V. Кроме того, всякий, кто имеет в виду благо республики, имеет в виду цель права. Что это так, доказывается следующим образом: право есть вещное и личное отношение человека к человеку, при сохранении которого сохраняется человеческое общество и при [c.65] разрушении которого оно разрушается31. Ведь формулировка в “Дигестах”32 не говорит, что такое право по существу, а описывает его по признаку пользования им. Стало быть, если такое определение правильно охватывает как сущность, так и причину, а цель всякого общества есть общее благо его членов, необходимо, чтобы целью всякого права было общее благо; таким образом, не может существовать право, не имеющее в виду общее благо. Поэтому хорошо говорит Туллий в первой Риторике: “Всегда законы должны быть толкуемы ко благу республики”33. Если же законы не направлены ко благу тех, кто находится под законом, они законы лишь по имени, на деле же таковыми быть не могут. Ведь законам надлежит связывать людей друг с другом ради общей пользы. Потому хорошо говорит Сенека о законе в книге о четырех добродетелях: “Закон – это узы человеческого общества”34. Итак, ясно, что все направленное на благо республики, направлено и на цель права. Следовательно, если римляне имели в виду благо республики, справедливо будет сказать, что они имели в виду и цель права. А то, что римский народ, подчиняя себе мир, имел в виду означенное благо, подтверждают его подвиги. Во всех них, отрешившись от всякой корысти, всегда являющейся противницей республики, и возлюбив всеобщий мир вместе со свободою, этот святой народ, набожный и славный, явно пренебрегал собственными выгодами [c.66] для того, чтобы послужить общему благоденствию рода человеческого. Вот почему правильно написано: империя Римская рождается из источника благочестия35.

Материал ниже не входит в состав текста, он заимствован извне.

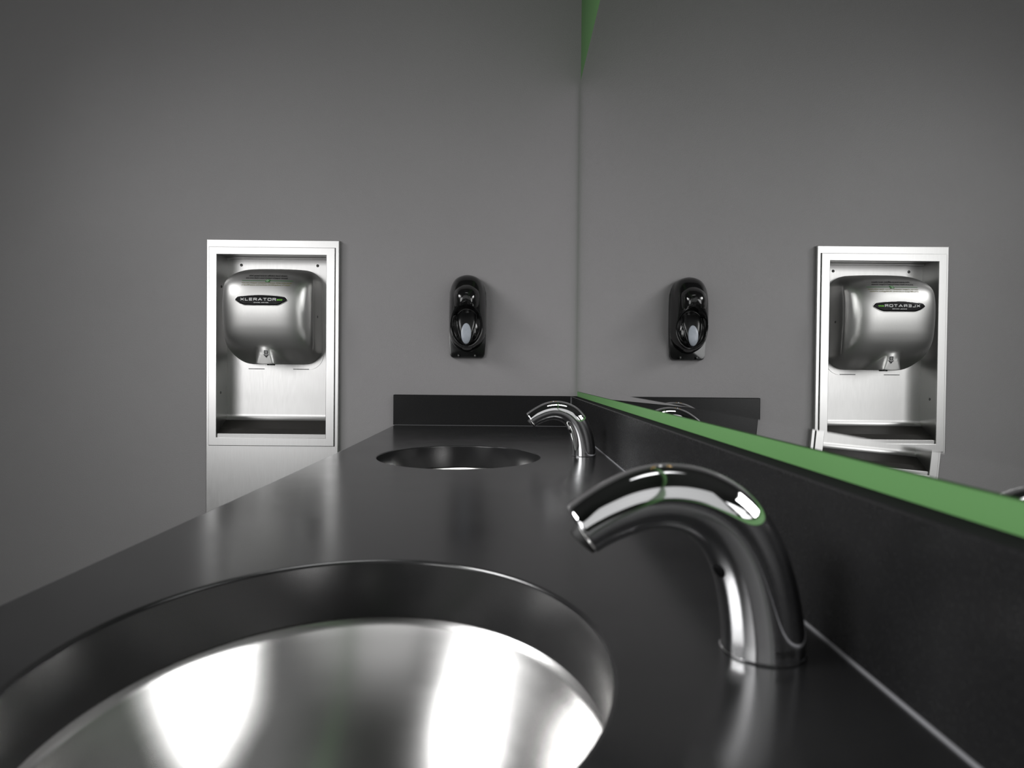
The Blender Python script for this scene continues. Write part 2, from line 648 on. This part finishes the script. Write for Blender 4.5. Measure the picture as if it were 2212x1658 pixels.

Но так как в намерении всех, действующих по выбору, ничто не оказывается явным во вне, кроме того, что обнаруживается посредством внешних знаков, а исследовать речи надлежит сообразно предлагаемой материи, как уже было сказано, для нас здесь достаточно, если намерения народа римского будут обнаружены по несомненным знакам, являемым как в целых коллегиях, так и в отдельных лицах. В отношении коллегий, посредством которых тем или иным образом люди связуются с республикой, достаточно одного лишь авторитетного свидетельства Цицерона во второй книге “Об обязанностях”. Он говорит: “Пока власть республики держалась на благодеяниях, а не на несправедливостях, войны велись либо в защиту союзников, либо в защиту империи, а исходы войн бывали либо мягкими, либо неизбежными; гаванью и прибежищем царей, народов и племен был сенат. Наши же магистраты и императоры стремились стяжать славу прежде всего тем, чтобы защищать провинции и союзников справедливо, пользуясь их доверием; итак, скорее можно было бы говорить об отчем достоянии земного круга, чем об империи”. Так говорит Цицерон.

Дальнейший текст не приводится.